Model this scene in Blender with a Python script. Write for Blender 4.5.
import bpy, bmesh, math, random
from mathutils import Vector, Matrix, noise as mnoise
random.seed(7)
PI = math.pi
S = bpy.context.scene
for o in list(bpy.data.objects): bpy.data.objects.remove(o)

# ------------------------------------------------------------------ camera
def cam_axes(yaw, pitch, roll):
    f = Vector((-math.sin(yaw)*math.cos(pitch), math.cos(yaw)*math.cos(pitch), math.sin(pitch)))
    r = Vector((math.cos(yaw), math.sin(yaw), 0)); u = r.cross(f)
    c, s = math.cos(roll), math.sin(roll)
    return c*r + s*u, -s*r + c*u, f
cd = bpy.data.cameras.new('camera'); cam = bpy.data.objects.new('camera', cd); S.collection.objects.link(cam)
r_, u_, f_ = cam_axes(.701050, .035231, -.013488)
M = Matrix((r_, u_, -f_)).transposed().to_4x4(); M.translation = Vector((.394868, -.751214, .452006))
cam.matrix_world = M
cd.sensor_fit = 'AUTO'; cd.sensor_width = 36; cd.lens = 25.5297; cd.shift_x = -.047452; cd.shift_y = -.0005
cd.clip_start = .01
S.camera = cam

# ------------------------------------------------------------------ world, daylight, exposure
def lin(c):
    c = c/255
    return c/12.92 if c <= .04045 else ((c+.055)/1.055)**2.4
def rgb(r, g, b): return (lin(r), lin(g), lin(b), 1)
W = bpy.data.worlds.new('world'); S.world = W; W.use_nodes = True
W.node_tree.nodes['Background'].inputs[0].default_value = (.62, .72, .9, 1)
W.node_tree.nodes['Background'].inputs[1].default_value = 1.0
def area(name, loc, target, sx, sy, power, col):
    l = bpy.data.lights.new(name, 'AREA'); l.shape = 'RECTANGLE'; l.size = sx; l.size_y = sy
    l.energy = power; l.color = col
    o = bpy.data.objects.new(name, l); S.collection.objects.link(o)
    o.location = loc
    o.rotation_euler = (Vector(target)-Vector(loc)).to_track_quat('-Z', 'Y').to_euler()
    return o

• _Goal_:
Please write out the material word for word from its first line through the line holding "S.camera = cam", including both, and no line past it.

• _Exercise output_:
Model this scene in Blender with a Python script. Write for Blender 4.5.
import bpy, bmesh, math, random
from mathutils import Vector, Matrix, noise as mnoise
random.seed(7)
PI = math.pi
S = bpy.context.scene
for o in list(bpy.data.objects): bpy.data.objects.remove(o)

# ------------------------------------------------------------------ camera
def cam_axes(yaw, pitch, roll):
    f = Vector((-math.sin(yaw)*math.cos(pitch), math.cos(yaw)*math.cos(pitch), math.sin(pitch)))
    r = Vector((math.cos(yaw), math.sin(yaw), 0)); u = r.cross(f)
    c, s = math.cos(roll), math.sin(roll)
    return c*r + s*u, -s*r + c*u, f
cd = bpy.data.cameras.new('camera'); cam = bpy.data.objects.new('camera', cd); S.collection.objects.link(cam)
r_, u_, f_ = cam_axes(.701050, .035231, -.013488)
M = Matrix((r_, u_, -f_)).transposed().to_4x4(); M.translation = Vector((.394868, -.751214, .452006))
cam.matrix_world = M
cd.sensor_fit = 'AUTO'; cd.sensor_width = 36; cd.lens = 25.5297; cd.shift_x = -.047452; cd.shift_y = -.0005
cd.clip_start = .01
S.camera = cam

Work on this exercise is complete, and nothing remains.